> _EXERCISE PROMPT_:
Only the lines from the start of the data through the one containing "COL = SC.collection" belong in your answer; return them exactly.

[DATASET EXCERPT start]

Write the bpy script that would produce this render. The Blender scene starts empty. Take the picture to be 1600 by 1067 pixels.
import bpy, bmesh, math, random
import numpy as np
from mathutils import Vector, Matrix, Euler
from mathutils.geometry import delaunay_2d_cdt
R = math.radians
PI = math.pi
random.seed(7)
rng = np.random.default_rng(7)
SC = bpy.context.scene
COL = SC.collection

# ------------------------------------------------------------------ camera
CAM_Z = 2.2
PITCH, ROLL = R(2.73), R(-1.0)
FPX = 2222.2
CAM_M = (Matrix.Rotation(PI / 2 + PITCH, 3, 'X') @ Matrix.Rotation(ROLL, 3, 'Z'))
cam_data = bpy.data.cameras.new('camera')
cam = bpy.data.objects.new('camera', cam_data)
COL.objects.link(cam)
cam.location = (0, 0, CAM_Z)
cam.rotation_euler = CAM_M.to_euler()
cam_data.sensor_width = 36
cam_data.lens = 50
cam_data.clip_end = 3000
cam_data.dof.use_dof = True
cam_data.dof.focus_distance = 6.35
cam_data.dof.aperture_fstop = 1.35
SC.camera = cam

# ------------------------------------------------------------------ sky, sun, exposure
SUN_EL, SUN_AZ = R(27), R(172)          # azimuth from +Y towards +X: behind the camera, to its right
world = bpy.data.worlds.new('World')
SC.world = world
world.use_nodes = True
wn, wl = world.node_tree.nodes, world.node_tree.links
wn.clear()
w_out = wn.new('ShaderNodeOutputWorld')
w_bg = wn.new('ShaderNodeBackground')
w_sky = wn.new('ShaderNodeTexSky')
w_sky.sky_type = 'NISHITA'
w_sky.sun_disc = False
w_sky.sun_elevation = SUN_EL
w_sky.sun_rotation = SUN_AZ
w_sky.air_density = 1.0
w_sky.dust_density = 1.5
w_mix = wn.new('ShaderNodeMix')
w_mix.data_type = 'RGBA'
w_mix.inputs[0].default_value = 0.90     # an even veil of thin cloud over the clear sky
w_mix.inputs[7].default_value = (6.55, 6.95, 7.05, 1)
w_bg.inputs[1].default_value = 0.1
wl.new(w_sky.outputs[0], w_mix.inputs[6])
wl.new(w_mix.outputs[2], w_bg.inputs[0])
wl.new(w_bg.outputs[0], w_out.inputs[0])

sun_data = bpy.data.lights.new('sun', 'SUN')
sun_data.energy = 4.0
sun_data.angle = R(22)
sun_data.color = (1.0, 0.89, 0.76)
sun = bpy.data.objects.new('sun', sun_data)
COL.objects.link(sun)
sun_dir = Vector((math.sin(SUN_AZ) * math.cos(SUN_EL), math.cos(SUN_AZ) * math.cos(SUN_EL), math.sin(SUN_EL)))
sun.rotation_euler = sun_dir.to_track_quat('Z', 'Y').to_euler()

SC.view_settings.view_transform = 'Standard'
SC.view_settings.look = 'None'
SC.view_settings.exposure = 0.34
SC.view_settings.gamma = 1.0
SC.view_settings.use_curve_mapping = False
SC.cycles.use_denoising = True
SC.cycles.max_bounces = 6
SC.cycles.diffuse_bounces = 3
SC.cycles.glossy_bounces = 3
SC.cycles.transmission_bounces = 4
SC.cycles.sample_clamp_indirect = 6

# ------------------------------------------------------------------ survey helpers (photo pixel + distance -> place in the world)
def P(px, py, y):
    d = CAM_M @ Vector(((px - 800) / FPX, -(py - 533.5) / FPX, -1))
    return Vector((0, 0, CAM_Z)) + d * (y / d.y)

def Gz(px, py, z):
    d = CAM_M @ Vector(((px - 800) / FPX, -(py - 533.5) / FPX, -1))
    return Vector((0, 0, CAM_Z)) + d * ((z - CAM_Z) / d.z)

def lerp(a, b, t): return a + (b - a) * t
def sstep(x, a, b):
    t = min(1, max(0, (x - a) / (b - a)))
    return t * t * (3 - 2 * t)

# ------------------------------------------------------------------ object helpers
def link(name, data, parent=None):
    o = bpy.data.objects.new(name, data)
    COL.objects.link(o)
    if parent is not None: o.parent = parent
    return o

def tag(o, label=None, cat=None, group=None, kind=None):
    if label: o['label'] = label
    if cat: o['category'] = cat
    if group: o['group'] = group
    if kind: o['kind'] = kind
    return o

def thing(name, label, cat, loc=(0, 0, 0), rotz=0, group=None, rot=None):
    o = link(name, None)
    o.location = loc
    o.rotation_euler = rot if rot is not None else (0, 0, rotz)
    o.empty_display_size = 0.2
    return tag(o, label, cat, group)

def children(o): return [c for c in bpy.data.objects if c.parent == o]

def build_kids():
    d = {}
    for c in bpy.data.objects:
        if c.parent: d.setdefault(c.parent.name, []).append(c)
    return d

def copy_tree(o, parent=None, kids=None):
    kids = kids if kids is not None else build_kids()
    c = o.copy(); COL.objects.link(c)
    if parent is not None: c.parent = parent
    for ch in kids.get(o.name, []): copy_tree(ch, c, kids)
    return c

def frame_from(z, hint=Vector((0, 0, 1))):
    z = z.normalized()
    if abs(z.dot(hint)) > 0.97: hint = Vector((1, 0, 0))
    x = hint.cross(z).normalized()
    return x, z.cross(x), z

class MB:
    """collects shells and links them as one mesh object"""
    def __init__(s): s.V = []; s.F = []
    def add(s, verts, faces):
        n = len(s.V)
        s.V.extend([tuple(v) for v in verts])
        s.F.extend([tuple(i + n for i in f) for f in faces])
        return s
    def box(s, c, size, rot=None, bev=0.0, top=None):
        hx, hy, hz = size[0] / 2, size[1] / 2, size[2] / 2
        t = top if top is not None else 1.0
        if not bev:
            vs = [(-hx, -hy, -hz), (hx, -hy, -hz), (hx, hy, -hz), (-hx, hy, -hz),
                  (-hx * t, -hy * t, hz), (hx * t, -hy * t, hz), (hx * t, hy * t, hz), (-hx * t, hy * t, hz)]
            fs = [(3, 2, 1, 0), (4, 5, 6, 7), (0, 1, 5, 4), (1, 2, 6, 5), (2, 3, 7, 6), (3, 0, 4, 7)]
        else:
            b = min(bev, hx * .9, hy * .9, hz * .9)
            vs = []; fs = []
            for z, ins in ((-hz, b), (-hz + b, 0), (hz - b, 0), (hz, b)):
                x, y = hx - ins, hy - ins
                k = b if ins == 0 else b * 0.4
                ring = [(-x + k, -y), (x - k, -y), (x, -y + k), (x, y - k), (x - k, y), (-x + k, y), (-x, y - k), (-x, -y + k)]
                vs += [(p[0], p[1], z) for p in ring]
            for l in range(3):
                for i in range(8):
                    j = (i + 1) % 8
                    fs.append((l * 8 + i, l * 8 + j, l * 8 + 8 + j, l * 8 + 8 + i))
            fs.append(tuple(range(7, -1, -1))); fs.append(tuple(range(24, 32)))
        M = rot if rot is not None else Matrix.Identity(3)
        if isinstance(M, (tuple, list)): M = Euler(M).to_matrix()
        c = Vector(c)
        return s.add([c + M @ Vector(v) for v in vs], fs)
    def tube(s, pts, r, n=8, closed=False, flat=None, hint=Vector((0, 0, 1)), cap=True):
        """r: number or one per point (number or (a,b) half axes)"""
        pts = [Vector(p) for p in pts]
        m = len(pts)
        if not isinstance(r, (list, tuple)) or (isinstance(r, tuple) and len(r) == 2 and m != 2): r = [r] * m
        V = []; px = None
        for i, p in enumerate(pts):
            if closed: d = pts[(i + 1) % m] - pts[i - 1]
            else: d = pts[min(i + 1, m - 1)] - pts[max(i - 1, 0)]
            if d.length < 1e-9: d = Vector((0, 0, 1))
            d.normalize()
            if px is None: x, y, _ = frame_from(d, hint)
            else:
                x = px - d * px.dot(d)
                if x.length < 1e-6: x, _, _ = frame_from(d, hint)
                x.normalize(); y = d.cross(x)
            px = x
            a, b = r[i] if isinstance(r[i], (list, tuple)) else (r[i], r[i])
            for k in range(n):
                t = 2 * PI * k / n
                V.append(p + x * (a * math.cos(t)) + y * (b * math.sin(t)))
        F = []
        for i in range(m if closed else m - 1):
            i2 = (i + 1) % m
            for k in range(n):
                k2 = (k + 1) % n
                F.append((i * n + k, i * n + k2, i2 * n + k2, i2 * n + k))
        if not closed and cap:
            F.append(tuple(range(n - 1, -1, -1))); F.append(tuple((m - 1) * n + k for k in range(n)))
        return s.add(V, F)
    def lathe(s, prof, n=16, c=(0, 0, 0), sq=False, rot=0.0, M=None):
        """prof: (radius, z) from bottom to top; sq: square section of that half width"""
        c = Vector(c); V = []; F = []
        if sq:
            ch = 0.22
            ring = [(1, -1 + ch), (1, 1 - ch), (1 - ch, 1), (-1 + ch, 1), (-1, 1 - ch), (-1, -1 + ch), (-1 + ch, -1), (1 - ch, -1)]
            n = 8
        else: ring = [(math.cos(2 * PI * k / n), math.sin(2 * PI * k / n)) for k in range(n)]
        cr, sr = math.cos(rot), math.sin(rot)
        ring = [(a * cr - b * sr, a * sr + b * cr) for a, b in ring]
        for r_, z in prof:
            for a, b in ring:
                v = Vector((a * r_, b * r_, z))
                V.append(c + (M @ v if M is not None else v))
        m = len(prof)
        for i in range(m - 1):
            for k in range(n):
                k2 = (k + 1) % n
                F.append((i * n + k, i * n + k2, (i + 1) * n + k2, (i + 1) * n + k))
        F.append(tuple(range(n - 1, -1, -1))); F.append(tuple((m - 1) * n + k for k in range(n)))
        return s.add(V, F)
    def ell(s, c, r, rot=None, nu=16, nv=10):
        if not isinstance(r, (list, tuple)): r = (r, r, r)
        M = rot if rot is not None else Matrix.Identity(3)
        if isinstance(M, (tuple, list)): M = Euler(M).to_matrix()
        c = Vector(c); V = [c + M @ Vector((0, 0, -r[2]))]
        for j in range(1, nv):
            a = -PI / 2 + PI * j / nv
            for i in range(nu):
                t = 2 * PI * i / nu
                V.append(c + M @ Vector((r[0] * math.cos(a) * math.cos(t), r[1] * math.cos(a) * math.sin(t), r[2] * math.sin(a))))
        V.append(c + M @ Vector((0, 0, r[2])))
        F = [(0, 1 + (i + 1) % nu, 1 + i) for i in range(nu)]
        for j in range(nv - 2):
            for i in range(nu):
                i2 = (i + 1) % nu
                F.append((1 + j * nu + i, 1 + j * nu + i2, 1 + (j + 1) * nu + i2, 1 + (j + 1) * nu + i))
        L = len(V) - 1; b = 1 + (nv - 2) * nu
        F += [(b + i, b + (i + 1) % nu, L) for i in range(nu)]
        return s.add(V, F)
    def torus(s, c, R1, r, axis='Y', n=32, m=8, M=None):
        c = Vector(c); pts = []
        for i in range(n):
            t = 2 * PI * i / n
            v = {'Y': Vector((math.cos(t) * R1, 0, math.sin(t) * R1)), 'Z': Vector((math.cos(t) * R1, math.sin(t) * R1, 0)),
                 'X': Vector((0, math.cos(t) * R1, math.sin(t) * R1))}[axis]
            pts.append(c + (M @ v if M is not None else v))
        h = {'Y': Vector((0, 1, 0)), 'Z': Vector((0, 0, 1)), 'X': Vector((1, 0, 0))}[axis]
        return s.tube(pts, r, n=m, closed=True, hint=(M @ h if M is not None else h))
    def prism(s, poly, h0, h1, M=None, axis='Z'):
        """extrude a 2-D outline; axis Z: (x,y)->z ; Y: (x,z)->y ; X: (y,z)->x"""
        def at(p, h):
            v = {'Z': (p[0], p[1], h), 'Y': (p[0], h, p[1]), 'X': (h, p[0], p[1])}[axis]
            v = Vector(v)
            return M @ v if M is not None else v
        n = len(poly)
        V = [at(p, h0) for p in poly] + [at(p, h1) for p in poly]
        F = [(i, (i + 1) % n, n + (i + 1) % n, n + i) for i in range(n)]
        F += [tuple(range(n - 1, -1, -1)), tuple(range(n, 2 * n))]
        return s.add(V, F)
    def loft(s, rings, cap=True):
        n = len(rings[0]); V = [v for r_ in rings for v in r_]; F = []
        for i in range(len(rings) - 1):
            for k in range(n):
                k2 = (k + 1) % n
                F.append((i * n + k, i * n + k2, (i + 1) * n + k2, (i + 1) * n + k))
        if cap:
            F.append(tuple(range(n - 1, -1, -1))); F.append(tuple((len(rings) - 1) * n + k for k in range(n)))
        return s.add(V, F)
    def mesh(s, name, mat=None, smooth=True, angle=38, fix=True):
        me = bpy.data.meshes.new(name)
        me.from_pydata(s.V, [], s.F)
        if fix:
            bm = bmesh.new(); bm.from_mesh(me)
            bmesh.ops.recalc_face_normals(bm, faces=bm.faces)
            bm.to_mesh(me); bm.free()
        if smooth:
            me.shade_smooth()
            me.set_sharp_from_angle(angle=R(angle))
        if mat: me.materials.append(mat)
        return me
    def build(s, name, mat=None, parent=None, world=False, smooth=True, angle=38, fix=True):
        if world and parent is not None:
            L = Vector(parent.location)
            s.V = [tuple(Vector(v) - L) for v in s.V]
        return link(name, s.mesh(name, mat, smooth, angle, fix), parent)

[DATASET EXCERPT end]

> _RESULT_:
Write the bpy script that would produce this render. The Blender scene starts empty. Take the picture to be 1600 by 1067 pixels.
import bpy, bmesh, math, random
import numpy as np
from mathutils import Vector, Matrix, Euler
from mathutils.geometry import delaunay_2d_cdt
R = math.radians
PI = math.pi
random.seed(7)
rng = np.random.default_rng(7)
SC = bpy.context.scene
COL = SC.collection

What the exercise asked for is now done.